* DATASET SECTION
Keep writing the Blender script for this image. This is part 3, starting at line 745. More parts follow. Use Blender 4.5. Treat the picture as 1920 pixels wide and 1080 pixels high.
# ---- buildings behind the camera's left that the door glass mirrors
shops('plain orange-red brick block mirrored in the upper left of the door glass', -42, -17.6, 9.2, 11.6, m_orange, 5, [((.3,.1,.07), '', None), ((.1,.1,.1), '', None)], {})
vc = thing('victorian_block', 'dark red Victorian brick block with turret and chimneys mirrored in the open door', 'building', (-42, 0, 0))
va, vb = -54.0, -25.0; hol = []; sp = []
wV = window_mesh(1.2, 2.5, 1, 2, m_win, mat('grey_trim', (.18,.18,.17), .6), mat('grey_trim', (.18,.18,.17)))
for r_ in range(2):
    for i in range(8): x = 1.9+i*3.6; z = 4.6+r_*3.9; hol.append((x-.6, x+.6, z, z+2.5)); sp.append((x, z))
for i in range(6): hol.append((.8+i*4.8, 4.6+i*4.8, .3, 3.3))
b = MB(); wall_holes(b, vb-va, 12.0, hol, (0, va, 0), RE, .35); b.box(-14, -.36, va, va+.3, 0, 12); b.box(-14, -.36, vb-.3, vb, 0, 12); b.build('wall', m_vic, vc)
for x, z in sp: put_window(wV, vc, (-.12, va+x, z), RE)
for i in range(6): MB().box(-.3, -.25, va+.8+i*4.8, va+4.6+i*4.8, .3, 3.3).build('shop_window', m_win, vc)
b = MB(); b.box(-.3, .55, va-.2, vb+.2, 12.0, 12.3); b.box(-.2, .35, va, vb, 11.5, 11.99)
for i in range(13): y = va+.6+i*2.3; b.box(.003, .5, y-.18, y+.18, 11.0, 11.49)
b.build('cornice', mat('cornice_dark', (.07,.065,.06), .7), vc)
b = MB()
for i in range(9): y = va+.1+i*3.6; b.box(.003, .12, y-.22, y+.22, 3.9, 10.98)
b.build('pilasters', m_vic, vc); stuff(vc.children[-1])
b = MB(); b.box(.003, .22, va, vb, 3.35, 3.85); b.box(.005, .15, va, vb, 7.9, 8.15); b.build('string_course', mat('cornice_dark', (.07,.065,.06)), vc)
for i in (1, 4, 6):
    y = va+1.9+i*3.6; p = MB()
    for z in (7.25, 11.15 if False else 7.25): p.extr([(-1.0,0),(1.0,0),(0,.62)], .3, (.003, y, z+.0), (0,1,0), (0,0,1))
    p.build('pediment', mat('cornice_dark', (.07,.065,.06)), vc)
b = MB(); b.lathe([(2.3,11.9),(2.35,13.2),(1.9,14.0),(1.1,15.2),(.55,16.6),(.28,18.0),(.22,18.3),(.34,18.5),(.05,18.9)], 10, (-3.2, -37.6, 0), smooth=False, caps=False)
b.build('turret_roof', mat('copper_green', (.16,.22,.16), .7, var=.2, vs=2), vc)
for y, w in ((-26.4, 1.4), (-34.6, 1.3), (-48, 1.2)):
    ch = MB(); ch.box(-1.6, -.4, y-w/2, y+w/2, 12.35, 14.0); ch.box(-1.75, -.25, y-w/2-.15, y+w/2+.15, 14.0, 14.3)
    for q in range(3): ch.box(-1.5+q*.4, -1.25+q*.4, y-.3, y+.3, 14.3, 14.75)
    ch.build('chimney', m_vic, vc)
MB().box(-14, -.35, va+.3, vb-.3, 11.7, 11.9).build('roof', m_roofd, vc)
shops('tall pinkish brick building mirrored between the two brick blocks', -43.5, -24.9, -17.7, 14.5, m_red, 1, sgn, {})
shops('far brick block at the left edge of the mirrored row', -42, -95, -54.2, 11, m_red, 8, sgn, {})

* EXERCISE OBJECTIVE
Recopy all the lines exactly as they appear.

* ANSWER TO THIS TASK
Keep writing the Blender script for this image. This is part 3, starting at line 745. More parts follow. Use Blender 4.5. Treat the picture as 1920 pixels wide and 1080 pixels high.
# ---- buildings behind the camera's left that the door glass mirrors
shops('plain orange-red brick block mirrored in the upper left of the door glass', -42, -17.6, 9.2, 11.6, m_orange, 5, [((.3,.1,.07), '', None), ((.1,.1,.1), '', None)], {})
vc = thing('victorian_block', 'dark red Victorian brick block with turret and chimneys mirrored in the open door', 'building', (-42, 0, 0))
va, vb = -54.0, -25.0; hol = []; sp = []
wV = window_mesh(1.2, 2.5, 1, 2, m_win, mat('grey_trim', (.18,.18,.17), .6), mat('grey_trim', (.18,.18,.17)))
for r_ in range(2):
    for i in range(8): x = 1.9+i*3.6; z = 4.6+r_*3.9; hol.append((x-.6, x+.6, z, z+2.5)); sp.append((x, z))
for i in range(6): hol.append((.8+i*4.8, 4.6+i*4.8, .3, 3.3))
b = MB(); wall_holes(b, vb-va, 12.0, hol, (0, va, 0), RE, .35); b.box(-14, -.36, va, va+.3, 0, 12); b.box(-14, -.36, vb-.3, vb, 0, 12); b.build('wall', m_vic, vc)
for x, z in sp: put_window(wV, vc, (-.12, va+x, z), RE)
for i in range(6): MB().box(-.3, -.25, va+.8+i*4.8, va+4.6+i*4.8, .3, 3.3).build('shop_window', m_win, vc)
b = MB(); b.box(-.3, .55, va-.2, vb+.2, 12.0, 12.3); b.box(-.2, .35, va, vb, 11.5, 11.99)
for i in range(13): y = va+.6+i*2.3; b.box(.003, .5, y-.18, y+.18, 11.0, 11.49)
b.build('cornice', mat('cornice_dark', (.07,.065,.06), .7), vc)
b = MB()
for i in range(9): y = va+.1+i*3.6; b.box(.003, .12, y-.22, y+.22, 3.9, 10.98)
b.build('pilasters', m_vic, vc); stuff(vc.children[-1])
b = MB(); b.box(.003, .22, va, vb, 3.35, 3.85); b.box(.005, .15, va, vb, 7.9, 8.15); b.build('string_course', mat('cornice_dark', (.07,.065,.06)), vc)
for i in (1, 4, 6):
    y = va+1.9+i*3.6; p = MB()
    for z in (7.25, 11.15 if False else 7.25): p.extr([(-1.0,0),(1.0,0),(0,.62)], .3, (.003, y, z+.0), (0,1,0), (0,0,1))
    p.build('pediment', mat('cornice_dark', (.07,.065,.06)), vc)
b = MB(); b.lathe([(2.3,11.9),(2.35,13.2),(1.9,14.0),(1.1,15.2),(.55,16.6),(.28,18.0),(.22,18.3),(.34,18.5),(.05,18.9)], 10, (-3.2, -37.6, 0), smooth=False, caps=False)
b.build('turret_roof', mat('copper_green', (.16,.22,.16), .7, var=.2, vs=2), vc)
for y, w in ((-26.4, 1.4), (-34.6, 1.3), (-48, 1.2)):
    ch = MB(); ch.box(-1.6, -.4, y-w/2, y+w/2, 12.35, 14.0); ch.box(-1.75, -.25, y-w/2-.15, y+w/2+.15, 14.0, 14.3)
    for q in range(3): ch.box(-1.5+q*.4, -1.25+q*.4, y-.3, y+.3, 14.3, 14.75)
    ch.build('chimney', m_vic, vc)
MB().box(-14, -.35, va+.3, vb-.3, 11.7, 11.9).build('roof', m_roofd, vc)
shops('tall pinkish brick building mirrored between the two brick blocks', -43.5, -24.9, -17.7, 14.5, m_red, 1, sgn, {})
shops('far brick block at the left edge of the mirrored row', -42, -95, -54.2, 11, m_red, 8, sgn, {})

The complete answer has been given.